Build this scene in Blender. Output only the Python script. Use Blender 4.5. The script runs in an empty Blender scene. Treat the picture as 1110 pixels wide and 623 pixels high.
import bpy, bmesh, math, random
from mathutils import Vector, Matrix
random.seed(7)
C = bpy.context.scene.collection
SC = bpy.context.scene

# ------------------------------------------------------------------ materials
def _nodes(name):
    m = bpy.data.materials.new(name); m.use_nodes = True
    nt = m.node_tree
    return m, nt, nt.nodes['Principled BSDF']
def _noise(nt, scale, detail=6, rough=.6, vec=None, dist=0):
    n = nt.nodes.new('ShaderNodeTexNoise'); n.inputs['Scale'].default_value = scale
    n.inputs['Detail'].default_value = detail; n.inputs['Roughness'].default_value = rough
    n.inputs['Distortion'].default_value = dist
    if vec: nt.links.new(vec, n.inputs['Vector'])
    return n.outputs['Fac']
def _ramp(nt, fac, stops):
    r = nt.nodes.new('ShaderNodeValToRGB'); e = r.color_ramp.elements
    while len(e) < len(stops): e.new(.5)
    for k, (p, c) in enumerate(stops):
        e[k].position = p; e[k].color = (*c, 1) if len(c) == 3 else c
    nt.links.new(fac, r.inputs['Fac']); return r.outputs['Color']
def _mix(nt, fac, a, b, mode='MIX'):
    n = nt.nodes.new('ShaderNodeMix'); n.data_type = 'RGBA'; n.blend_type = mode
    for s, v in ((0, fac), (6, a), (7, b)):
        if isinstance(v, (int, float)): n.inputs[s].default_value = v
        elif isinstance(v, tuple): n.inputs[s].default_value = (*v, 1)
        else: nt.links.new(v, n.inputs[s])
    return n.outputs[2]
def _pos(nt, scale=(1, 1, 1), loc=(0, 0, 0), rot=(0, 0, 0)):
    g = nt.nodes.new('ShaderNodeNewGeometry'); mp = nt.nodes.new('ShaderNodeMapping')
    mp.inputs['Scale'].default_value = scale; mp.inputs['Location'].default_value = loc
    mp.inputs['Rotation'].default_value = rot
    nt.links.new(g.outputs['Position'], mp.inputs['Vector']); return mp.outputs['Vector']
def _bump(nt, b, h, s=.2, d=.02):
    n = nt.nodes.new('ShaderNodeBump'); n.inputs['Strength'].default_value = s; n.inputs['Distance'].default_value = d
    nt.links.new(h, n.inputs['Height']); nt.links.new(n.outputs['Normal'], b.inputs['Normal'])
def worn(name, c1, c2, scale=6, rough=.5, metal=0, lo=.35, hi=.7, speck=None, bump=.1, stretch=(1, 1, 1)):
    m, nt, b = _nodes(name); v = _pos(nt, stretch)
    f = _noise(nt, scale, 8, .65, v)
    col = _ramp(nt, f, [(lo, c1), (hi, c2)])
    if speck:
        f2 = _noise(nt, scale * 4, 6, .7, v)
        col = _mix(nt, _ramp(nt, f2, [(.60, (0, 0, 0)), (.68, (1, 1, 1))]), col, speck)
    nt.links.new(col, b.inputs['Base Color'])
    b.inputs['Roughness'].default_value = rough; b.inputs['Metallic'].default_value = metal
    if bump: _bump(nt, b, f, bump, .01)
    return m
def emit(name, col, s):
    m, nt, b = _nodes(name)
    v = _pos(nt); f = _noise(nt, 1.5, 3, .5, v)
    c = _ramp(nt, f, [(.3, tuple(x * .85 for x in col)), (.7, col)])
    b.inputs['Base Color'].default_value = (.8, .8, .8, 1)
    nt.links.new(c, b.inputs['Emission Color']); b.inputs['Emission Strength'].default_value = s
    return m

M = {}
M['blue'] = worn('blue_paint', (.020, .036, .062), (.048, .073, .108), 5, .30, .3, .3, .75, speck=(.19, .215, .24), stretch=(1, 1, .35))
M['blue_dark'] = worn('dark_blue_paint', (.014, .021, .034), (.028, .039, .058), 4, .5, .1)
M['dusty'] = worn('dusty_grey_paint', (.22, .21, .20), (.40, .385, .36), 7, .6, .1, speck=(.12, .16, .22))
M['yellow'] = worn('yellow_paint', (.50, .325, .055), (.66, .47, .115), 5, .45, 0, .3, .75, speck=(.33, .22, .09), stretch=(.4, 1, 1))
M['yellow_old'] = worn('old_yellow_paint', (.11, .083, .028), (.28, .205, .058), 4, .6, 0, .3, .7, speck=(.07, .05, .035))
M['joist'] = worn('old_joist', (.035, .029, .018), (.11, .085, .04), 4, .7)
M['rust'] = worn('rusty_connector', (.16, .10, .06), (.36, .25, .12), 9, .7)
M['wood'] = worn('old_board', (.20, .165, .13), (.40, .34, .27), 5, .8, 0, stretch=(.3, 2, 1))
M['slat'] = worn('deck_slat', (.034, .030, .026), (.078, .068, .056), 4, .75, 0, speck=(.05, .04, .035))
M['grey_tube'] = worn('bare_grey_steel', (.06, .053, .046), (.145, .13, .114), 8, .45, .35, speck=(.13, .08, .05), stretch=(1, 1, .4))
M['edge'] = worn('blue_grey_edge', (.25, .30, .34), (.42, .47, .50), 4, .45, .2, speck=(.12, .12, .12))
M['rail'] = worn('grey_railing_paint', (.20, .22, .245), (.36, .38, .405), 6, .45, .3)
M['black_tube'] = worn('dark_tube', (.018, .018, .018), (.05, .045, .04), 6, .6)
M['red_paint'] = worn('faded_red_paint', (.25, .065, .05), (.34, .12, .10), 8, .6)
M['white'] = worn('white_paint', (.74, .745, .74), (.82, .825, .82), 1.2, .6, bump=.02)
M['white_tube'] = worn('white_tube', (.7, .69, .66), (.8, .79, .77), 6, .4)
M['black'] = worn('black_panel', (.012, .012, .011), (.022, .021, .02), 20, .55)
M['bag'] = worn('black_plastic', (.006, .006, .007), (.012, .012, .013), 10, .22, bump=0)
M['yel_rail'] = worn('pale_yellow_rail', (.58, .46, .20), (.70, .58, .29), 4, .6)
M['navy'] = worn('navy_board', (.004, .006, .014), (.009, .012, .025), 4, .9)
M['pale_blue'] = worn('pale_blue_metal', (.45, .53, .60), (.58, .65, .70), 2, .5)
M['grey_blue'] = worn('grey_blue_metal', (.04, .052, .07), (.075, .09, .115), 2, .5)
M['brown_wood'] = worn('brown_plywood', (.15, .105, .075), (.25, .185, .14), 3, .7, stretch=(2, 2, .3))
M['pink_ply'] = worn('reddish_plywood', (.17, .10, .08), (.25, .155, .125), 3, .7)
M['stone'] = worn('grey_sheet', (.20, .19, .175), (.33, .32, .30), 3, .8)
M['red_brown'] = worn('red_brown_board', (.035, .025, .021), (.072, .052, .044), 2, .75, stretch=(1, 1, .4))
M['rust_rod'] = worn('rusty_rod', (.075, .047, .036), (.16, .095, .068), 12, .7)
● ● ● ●
> _EXERCISE_
Write out a verbatim copy of the data, beginning with its first line and ending with the line that contains "SC = bpy.context.scene".

> _FINAL RESULT_
Build this scene in Blender. Output only the Python script. Use Blender 4.5. The script runs in an empty Blender scene. Treat the picture as 1110 pixels wide and 623 pixels high.
import bpy, bmesh, math, random
from mathutils import Vector, Matrix
random.seed(7)
C = bpy.context.scene.collection
SC = bpy.context.scene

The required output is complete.